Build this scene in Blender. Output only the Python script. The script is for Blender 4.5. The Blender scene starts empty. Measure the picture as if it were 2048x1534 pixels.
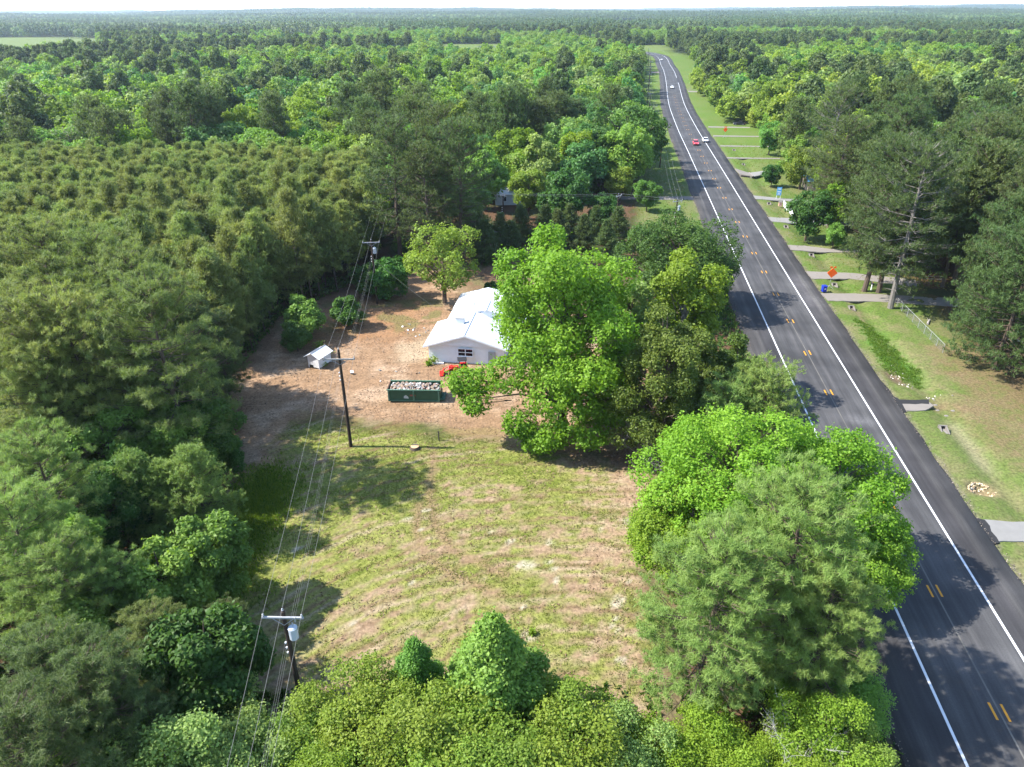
import bpy, math, random
import numpy as np
from mathutils import Matrix, Vector, Euler

# ------------------------------------------------------------------ camera
F = 1421.0; HC = 42.0; PITCH = math.atan((767 - 18) / F); ROLL = -0.0055
sc = bpy.context.scene
col = sc.collection
cam = bpy.data.cameras.new('camera'); cam_o = bpy.data.objects.new('camera', cam); col.objects.link(cam_o)
cam.sensor_fit = 'HORIZONTAL'; cam.sensor_width = 36; cam.lens = 36 * F / 2048
cam.clip_start = 0.5; cam.clip_end = 40000
RM = Matrix.Rotation(math.pi / 2 - PITCH, 4, 'X') @ Matrix.Rotation(ROLL, 4, 'Z')
cam_o.matrix_world = Matrix.Translation((0, 0, HC)) @ RM
sc.camera = cam_o
# ------------------------------------------------------------------ light
SUN = Vector((-1.0, 0.03, 1.04)).normalized()          # towards the sun
world = bpy.data.worlds.new('World'); sc.world = world; world.use_nodes = True
wn = world.node_tree.nodes; wl = world.node_tree.links
sky = wn.new('ShaderNodeTexSky'); sky.sky_type = 'NISHITA'; sky.sun_disc = False
sky.sun_elevation = math.asin(SUN.z); sky.sun_rotation = math.atan2(SUN.x, SUN.y)
sky.air_density = 1.0; sky.dust_density = 0.5; sky.ozone_density = 1.6
wl.new(sky.outputs['Color'], wn['Background'].inputs['Color']); wn['Background'].inputs['Strength'].default_value = 0.15
sun_d = bpy.data.lights.new('sun', 'SUN'); sun_d.energy = 4.1; sun_d.angle = math.radians(0.53); sun_d.color = (1, 0.955, 0.88)
sun_o = bpy.data.objects.new('sun', sun_d); col.objects.link(sun_o)
sun_o.rotation_euler = SUN.to_track_quat('Z', 'Y').to_euler()
sc.view_settings.view_transform = 'Standard'; sc.view_settings.look = 'None'
sc.view_settings.exposure = 1.8; sc.view_settings.gamma = 1.0; sc.view_settings.use_curve_mapping = False
sc.render.engine = 'CYCLES'
cy = sc.cycles
cy.max_bounces = 8; cy.diffuse_bounces = 5; cy.glossy_bounces = 2; cy.transmission_bounces = 4; cy.volume_bounces = 0
cy.transparent_max_bounces = 4; cy.use_denoising = True; cy.denoiser = 'OPENIMAGEDENOISE'; cy.denoising_input_passes = 'RGB_ALBEDO_NORMAL'; cy.denoising_prefilter = 'ACCURATE'; cy.caustics_reflective = False; cy.caustics_refractive = False
cy.use_adaptive_sampling = False; cy.sample_clamp_indirect = 4

rng = np.random.default_rng(7)
rnd = random.Random(11)

def ray(px, py):
    x = (px - 1024) / F; y = -(py - 767) / F
    v = RM.to_3x3() @ Vector((x, y, -1.0))
    return v
def at(px, py, z=0.0):
    """ground position (x, y) of the photograph's pixel at height z"""
    d = ray(px, py); t = (HC - z) / -d.z
    return (d.x * t, d.y * t)
def height_at(px, py, Y):
    d = ray(px, py); return HC + d.z * Y / d.y
def poly(*pts): return np.array([at(a, b) for a, b in pts])

# ------------------------------------------------------------------ road line
_cl = np.array([(28.1 + .141 * y, y) for y in (-60, 0, 60, 120, 180, 240, 300)] +
               [(83, 380), (103, 489), (119, 580), (131, 657), (143, 730), (149, 790), (142, 850), (118, 905), (80, 945), (30, 975), (-40, 1000)])
def catmull(P, n):
    out = []
    for i in range(len(P) - 1):
        p0 = P[max(i - 1, 0)]; p1 = P[i]; p2 = P[i + 1]; p3 = P[min(i + 2, len(P) - 1)]
        for t in np.linspace(0, 1, n, endpoint=False):
            out.append(.5 * ((2 * p1) + (-p0 + p2) * t + (2 * p0 - 5 * p1 + 4 * p2 - p3) * t * t + (-p0 + 3 * p1 - 3 * p2 + p3) * t ** 3))
    out.append(P[-1]); return np.array(out)
CL = catmull(_cl, 16)
CLT = np.gradient(CL, axis=0); CLT /= np.linalg.norm(CLT, axis=1)[:, None]
CLN = np.stack([CLT[:, 1], -CLT[:, 0]], 1)              # to the right of travel away
CLS = np.concatenate([[0], np.cumsum(np.linalg.norm(np.diff(CL, axis=0), axis=1))])
def lat(X, Y):
    """signed distance to the right of the highway's centre line"""
    X = np.asarray(X, float); Y = np.asarray(Y, float)
    near = (X - 28.1 - .141 * Y) / math.hypot(1, .141)
    out = near.copy()
    far = (Y > 280) & (Y < 1100) & (X > -150) & (X < 400)
    if far.any():
        fx = X[far]; fy = Y[far]; best = np.full(fx.shape, 1e9); sg = np.zeros(fx.shape)
        for i in range(90, len(CL), 2):
            dx = fx - CL[i, 0]; dy = fy - CL[i, 1]; d = np.hypot(dx, dy); s = dx * CLN[i, 0] + dy * CLN[i, 1]
            m = d < best; best = np.where(m, d, best); sg = np.where(m, np.sign(s), sg)
        out[far] = best * sg
    return out

# ------------------------------------------------------------------ numpy noise
_lat = np.random.default_rng(3).random((256, 256))
def vnoise(x, y):
    xi = np.floor(x).astype(int); yi = np.floor(y).astype(int); fx = x - xi; fy = y - yi
    fx = fx * fx * (3 - 2 * fx); fy = fy * fy * (3 - 2 * fy)
    g = lambda a, b: _lat[a & 255, b & 255]
    return (g(xi, yi) * (1 - fx) + g(xi + 1, yi) * fx) * (1 - fy) + (g(xi, yi + 1) * (1 - fx) + g(xi + 1, yi + 1) * fx) * fy
def fbm(x, y, o=4):
    s = 0; a = .5; t = 0
    for i in range(o):
        s = s + a * vnoise(x + 17.3 * i, y + 9.1 * i); t += a; a *= .5; x = x * 2.03; y = y * 2.03
    return s / t
def inside(X, Y, P):
    r = np.zeros(X.shape, bool); n = len(P)
    for i in range(n):
        x1, y1 = P[i]; x2, y2 = P[(i + 1) % n]
        if y1 == y2: continue
        c = ((y1 > Y) != (y2 > Y)) & (X < (x2 - x1) * (Y - y1) / (y2 - y1) + x1)
        r ^= c
    return r
def soft_inside(X, Y, P, w):
    s = 0
    for k, (a, b) in enumerate(((1, 0), (-1, 0), (0, 1), (0, -1), (.7, .7), (-.7, -.7), (.7, -.7), (-.7, .7))):
        s = s + inside(X + a * w * (.5 + .5 * (k % 2)), Y + b * w * (.5 + .5 * (k % 2)), P).astype(float)
    return s / 8
def seg_dist(X, Y, P):
    best = np.full(X.shape, 1e9)
    for i in range(len(P) - 1):
        ax, ay = P[i]; bx, by = P[i + 1]; dx = bx - ax; dy = by - ay; L = dx * dx + dy * dy + 1e-9
        t = np.clip(((X - ax) * dx + (Y - ay) * dy) / L, 0, 1)
        best = np.minimum(best, np.hypot(X - ax - t * dx, Y - ay - t * dy))
    return best
def ss(a, b, x): t = np.clip((x - a) / (b - a), 0, 1); return t * t * (3 - 2 * t)
def mix(a, b, t): return a * (1 - t[..., None]) + np.asarray(b) * t[..., None]

# ------------------------------------------------------------------ materials
def node_mat(name):
    m = bpy.data.materials.new(name); m.use_nodes = True
    nt = m.node_tree; b = nt.nodes['Principled BSDF']; return m, nt.nodes, nt.links, b
def plain(name, c, rough=.7, metal=0, spec=.3, noise=0.12, scale=6, bump=0.0):
    m, n, l, b = node_mat(name)
    b.inputs['Roughness'].default_value = rough; b.inputs['Metallic'].default_value = metal; b.inputs['Specular IOR Level'].default_value = spec
    tc = n.new('ShaderNodeTexCoord'); tx = n.new('ShaderNodeTexNoise'); tx.inputs['Scale'].default_value = scale; tx.inputs['Detail'].default_value = 5
    mr = n.new('ShaderNodeMapRange'); mr.inputs['To Min'].default_value = 1 - noise; mr.inputs['To Max'].default_value = 1 + noise
    mx = n.new('ShaderNodeMix'); mx.data_type = 'RGBA'; mx.blend_type = 'MULTIPLY'; mx.inputs['Factor'].default_value = 1
    mx.inputs['A'].default_value = (*c, 1)
    l.new(tc.outputs['Object'], tx.inputs['Vector']); l.new(tx.outputs['Fac'], mr.inputs['Value']); l.new(mr.outputs['Result'], mx.inputs['B']); l.new(mx.outputs['Result'], b.inputs['Base Color'])
    if bump:
        bp = n.new('ShaderNodeBump'); bp.inputs['Strength'].default_value = bump; bp.inputs['Distance'].default_value = .03
        l.new(tx.outputs['Fac'], bp.inputs['Height']); l.new(bp.outputs['Normal'], b.inputs['Normal'])
    return m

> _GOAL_
Pick out each line containing "scene" and report it.

> _SOLUTION TO THE EXERCISE_
Build this scene in Blender. Output only the Python script. The script is for Blender 4.5. The Blender scene starts empty. Measure the picture as if it were 2048x1534 pixels.
sc = bpy.context.scene